**Prompt**.
Show every line below where "attrs" can be found.

**Source material**.
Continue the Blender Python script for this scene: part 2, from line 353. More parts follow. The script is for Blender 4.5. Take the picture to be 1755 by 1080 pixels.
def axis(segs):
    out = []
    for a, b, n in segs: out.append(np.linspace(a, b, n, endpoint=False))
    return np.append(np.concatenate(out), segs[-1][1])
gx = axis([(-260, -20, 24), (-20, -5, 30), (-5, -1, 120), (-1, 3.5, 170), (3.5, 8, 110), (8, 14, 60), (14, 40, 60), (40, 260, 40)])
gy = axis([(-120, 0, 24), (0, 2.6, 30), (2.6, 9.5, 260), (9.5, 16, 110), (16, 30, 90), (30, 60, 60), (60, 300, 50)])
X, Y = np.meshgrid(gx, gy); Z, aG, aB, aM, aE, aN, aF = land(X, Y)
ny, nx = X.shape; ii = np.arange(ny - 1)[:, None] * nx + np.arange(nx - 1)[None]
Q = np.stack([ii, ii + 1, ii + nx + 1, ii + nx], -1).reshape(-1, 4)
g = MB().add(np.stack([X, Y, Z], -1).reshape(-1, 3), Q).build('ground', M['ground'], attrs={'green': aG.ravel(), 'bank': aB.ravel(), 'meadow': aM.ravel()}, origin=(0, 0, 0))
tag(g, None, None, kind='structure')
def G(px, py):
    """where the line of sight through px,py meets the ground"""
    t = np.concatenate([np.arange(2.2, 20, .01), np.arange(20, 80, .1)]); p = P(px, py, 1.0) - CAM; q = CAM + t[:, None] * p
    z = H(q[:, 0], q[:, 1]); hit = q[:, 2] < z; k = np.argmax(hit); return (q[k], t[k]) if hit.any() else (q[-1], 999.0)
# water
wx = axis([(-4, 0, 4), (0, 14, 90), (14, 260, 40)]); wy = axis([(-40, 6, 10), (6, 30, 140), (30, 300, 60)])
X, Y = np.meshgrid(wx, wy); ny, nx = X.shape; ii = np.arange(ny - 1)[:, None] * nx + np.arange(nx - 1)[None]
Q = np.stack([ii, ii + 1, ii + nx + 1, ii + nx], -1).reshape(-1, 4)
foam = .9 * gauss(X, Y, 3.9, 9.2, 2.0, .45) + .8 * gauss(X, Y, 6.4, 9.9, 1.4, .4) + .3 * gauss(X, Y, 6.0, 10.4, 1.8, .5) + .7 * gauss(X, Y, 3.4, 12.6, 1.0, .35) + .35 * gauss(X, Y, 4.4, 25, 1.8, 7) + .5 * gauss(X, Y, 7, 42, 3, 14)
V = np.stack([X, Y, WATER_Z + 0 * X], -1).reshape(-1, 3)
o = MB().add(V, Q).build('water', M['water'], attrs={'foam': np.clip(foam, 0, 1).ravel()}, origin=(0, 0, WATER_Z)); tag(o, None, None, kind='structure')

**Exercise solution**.
g = MB().add(np.stack([X, Y, Z], -1).reshape(-1, 3), Q).build('ground', M['ground'], attrs={'green': aG.ravel(), 'bank': aB.ravel(), 'meadow': aM.ravel()}, origin=(0, 0, 0))
o = MB().add(V, Q).build('water', M['water'], attrs={'foam': np.clip(foam, 0, 1).ravel()}, origin=(0, 0, WATER_Z)); tag(o, None, None, kind='structure')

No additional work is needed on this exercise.